Il commento di oggi

Grandi

editoriale giacalone 23 novembre 2023

La firma dell’Action Plan, dell’intesa fra la Germania e l’Italia, non modifica di molto il quadro nel quale si muovono le relazioni europee e neanche quello dei rapporti bilaterali. Stabilire che i ministri degli Esteri e della Difesa si vedranno un paio di volte l’anno e una i capi dei rispettivi governi, non è una gran cosa, visto che già oggi s’incontrano più spesso. Ma non si sottovaluti la firma di ieri, giacché ha una grande rilevanza proprio nel suo essere una conferma. È importante per l’Italia ed è importante per la presidente del Consiglio.

A parte le tante cose strampalate che ci è toccato sentire e che sentiremo ancora, a parte le sparacchiate sull’uscita dall’euro, le adorazioni putinofile e le firme in calce alle cineserie, nessuno – sano di mente – ha mai dubitato su quale sia la collocazione internazionale dell’Italia: dentro l’Unione europea e dentro l’Alleanza Atlantica. Tanto che gli sparacchiatori di cui sopra siedono in governi (plurale) che ribadiscono quella posizione. Ma la questione, oggi, non è fare i conti con le bischerate sostenute, bensì con le sfide future dell’Unione europea. E qui c’è il primo nodo che si lega alla grandezza. Per popolazione ed economia i grandi Paesi europei sono tre: Francia, Germania e Italia. Hanno caratteristiche e interessi diversi, com’è naturale che sia, ma hanno il comune interesse a mantenere il proprio peso in una Ue divenuta grande e che crescerà ancora. Ciò non toglie nulla al ruolo di tutti gli altri componenti, ma la rilevanza dei numeri non può essere ignorata.

L’Italia ha molti problemi economici e di bilancio.

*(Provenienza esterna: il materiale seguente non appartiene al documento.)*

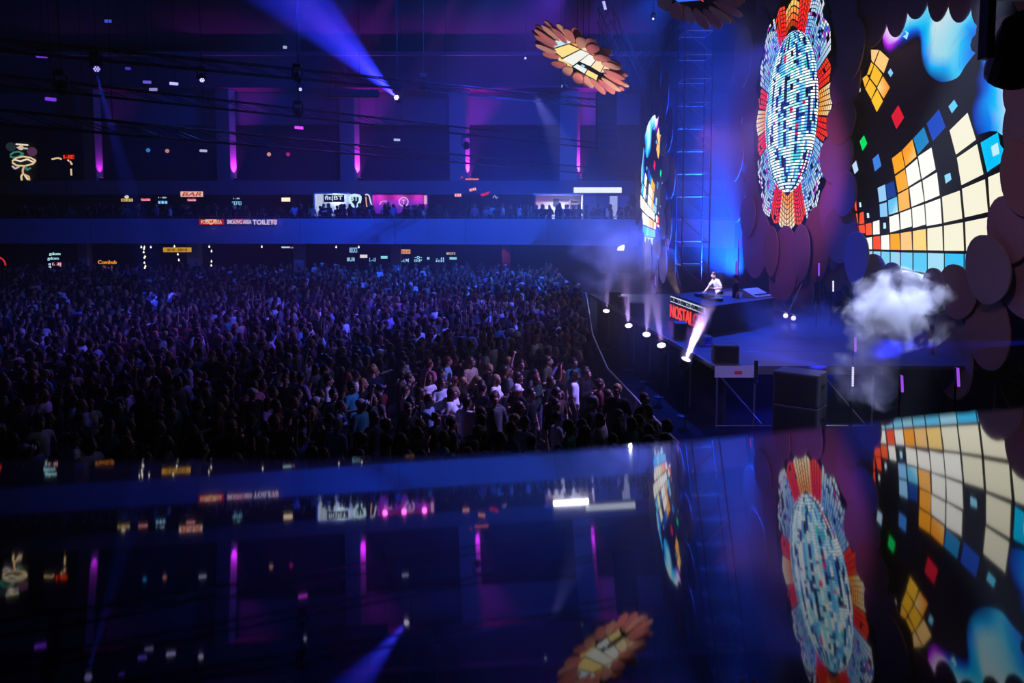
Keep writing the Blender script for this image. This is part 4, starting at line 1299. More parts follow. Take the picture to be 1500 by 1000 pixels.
moving_head(atY(770, 85, 44), atY(600, 200, 20), 'small white lit moving head left alone in the dark roof', (230, 235, 255), 2.5, .4)['label'] = 'small white lit moving head alone in the dark roof'
moving_head(atY(957, 27, 40), atY(700, 600, 10), 'small white lit moving head near the highest hung screen', (230, 235, 255), 2.5, .4)
moving_head(atY(90, 128, 31), atY(100, 800, 20), 'unlit moving head hanging from the middle truss at the dark end', es=0, scale=1.0)
moving_head(atY(436, 112, 34), atY(440, 800, 20), 'unlit moving head above the upper truss near the wide beam', es=0, scale=.8)
moving_head(atY(621, 126, 44), atY(640, 800, 20), 'unlit moving head on the upper truss past the wide beam', es=0, scale=1.0)
moving_head(atY(437, 165, 40), atY(437, 800, 20), 'unlit moving head over the violet glowing bar', es=0, scale=.9)
moving_head(atY(683, 213, 58), atY(700, 800, 20), 'unlit moving head hanging by the fourth gallery pillar', es=0, scale=1.3)
moving_head(atY(552, 230, 60), atY(560, 800, 20), 'unlit moving head between the third and fourth gallery pillar', es=0, scale=1.1)
bars = [((54, 82), (69, 82.5), 33, (120, 60, 235), .9), ((67, 144.5), (81.5, 146), 33, (130, 60, 240), 1.0), ((432, 186.5), (444, 187.5), 40, (215, 70, 255), 1.4), ((210, 120), (221, 120.5), 40, (110, 90, 240), 1.0), ((249, 122), (260.5, 123), 40, (190, 180, 255), 1.4), ((219, 131), (230, 131), 41, (150, 145, 220), 1.0),
        ((498, 136.5), (512, 138), 46, (210, 215, 255), 1.6), ((520, 139.5), (535, 141), 46, (200, 190, 255), 1.4), ((577, 204.5), (586, 205), 50, (190, 200, 255), 1.0), ((154, 31), (163, 31), 36, (70, 90, 220), .9), ((184, 100), (191, 100.5), 42, (90, 60, 200), .8), ((293, 220.5), (303, 221), 45, (190, 190, 230), 1.0), ((415, 69), (420, 69.5), 40, (170, 180, 230), 1.0),
        ((884, 2), (887, 14), 42, (190, 190, 255), 1.2)]
labs = ['violet glowing bar hung highest at the dark end', 'violet glowing bar hung below the middle truss at the dark end', 'pink violet glowing bar hung over the second gallery bay', 'dim blue violet bar left of the white bar', 'white glowing bar between two dimmer bars', 'dim lilac bar just under the white bar',
        'white glowing strip under the black fixture, first of two', 'lilac glowing strip under the black fixture, second of two', 'short pale strip hung over the third gallery bay', 'tiny blue strip high in the darkest roof', 'tiny violet strip beside the violet led ring', 'short white strip over the first gallery bay', 'tiny white strip under the wide blue beam', 'tiny upright white strip above the tilted screen']
for (a, b, Y, col, es), lab in zip(bars, labs):
    led_bar(a, b, Y, lab, col, es, .07)
for a, b, Y, lab, dots in (((1253, 494), (1253, 515), 20.5, 'upright violet tube beside the pale smoke cloud', 0), ((1321, 550), (1322, 574), 18.5, 'upright violet tube under the smoke cloud', 0), ((1403, 539), (1404.5, 566), 17.5, 'upright violet tube nearest to the dark corner', 0),
                           ((1249.5, 537), (1249, 566), 20.5, 'upright row of white dots beside the smoke cloud', 9), ((1199.5, 385), (1199.5, 404), 29, 'upright violet tube on the black box under the petals', 0), ((1220.5, 411), (1220.5, 427), 29, 'upright row of white dots under the petals', 7),
                           ((1079.5, 383), (1079.5, 424), 37, 'thin upright pale tube behind the booth', 0), ((1083, 350), (1083, 362), 40, 'short upright lilac tube beside the middle screen', 0), ((978.5, 350), (979, 366), 44, 'short upright lilac tube under the far screen', 0), ((960, 404), (960, 418), 43, 'short upright lilac tube behind the far smoke', 0)):
    led_bar(a, b, Y, lab, (170, 80, 255) if not dots else (235, 225, 255), .9 if not dots else 1.6, .03, dots)
a, b = atY(481, 126, 45.5), atY(554, 142, 45.5)
e = empty('batten', (a + b) / 2, math.atan2(0, 1), 'long black fixture box hung beneath the upper truss', 'fixture')
MB().box((-(b.x - a.x) / 2, 0, -.28), ((b.x - a.x) / 2, .4, .12)).build('housing', BLACK, e, bevel=.03)
MB().tube((-1, .2, .1), (-1, .2, .8), .02).build('clamp', BLACK, e)
MB().tube((1, .2, .1), (1, .2, .8), .02).build('clamp', BLACK, e)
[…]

Il più rilevante è un esorbitante debito pubblico, che ci mozza il respiro. Ma l’Italia non potrà essere esclusa dal club dei grandi – ed è la seconda grandezza da tenere in considerazione – non tanto perché sia uno dei Paesi fondatori sia dell’Ue che della Nato, ma perché ha una grande forza industriale. E quella forza è assai integrata con la Germania.

Marco Fortis e la Fondazione Edison hanno il merito di tenere alta l’attenzione sui nostri punti di forza. Da ultimo si è ricordato che il Trade Performance Index (elaborato dall’International Trade Center e che misura la competitività) segnala che l’Italia è fra i primi cinque, nel mondo e riguardo a 1.526 manufatti, per bilancia commerciale. Se si sommano le nostre posizioni di vertice (primo, secondo e terzo posto) nell’insieme dei settori esaminati da quell’indice, abbiamo ben 14 posizioni di primato, superati soltanto dalla Germania e dalla Cina. Questa roba conta, chiunque governi. E se sa governare la utilizza per farla crescere, non per pavoneggiarsi con meriti non suoi. Questa roba esiste perché siamo campioni di produzioni ed esportazioni, quindi l’opposto di ottusi nazionalisti masochisticamente protezionisti.

Faremmo meglio a chiederci come si faccia ad avere quelle posizioni e, al tempo stesso, avere la più bassa partecipazione europea al lavoro, discutendo perennemente di miseria. E a risponderci che finché si continuerà a pensare che la spesa pubblica serve a consolare ed esonerare anziché a preparare e accompagnare verso la produzione, finché la si userà per comprare il passato anziché pensare al futuro, saremo grandi dilapidatori della nostra stessa ricchezza.

Ma la firma di ieri suggerisce una terza grandezza, da agguantare. Si può maramaldeggiare osservando che il governo Meloni non somiglia molto alla sua propaganda. Che il pappa e ciccia con gli ungheresi – a voler tacere degli amori per le destre antieuropeiste – e le firme con i tedeschi sono cose distanti. Ma anziché punzecchiare ce ne dobbiamo compiacere. Se i governanti odierni divengono grandi, nel senso di adulti e responsabili, è soltanto un bene. Si deve aiutarli a rimangiarsi le parole d’ordine e, ad esempio, a ratificare la riforma del Mes, non ostacolarli. Ne va del nostro interesse collettivo e ne va del rischio che anche la sinistra diventi (ove non lo sia di già) come la destra: sparazzatrice di corbellerie per centrare le tifoserie.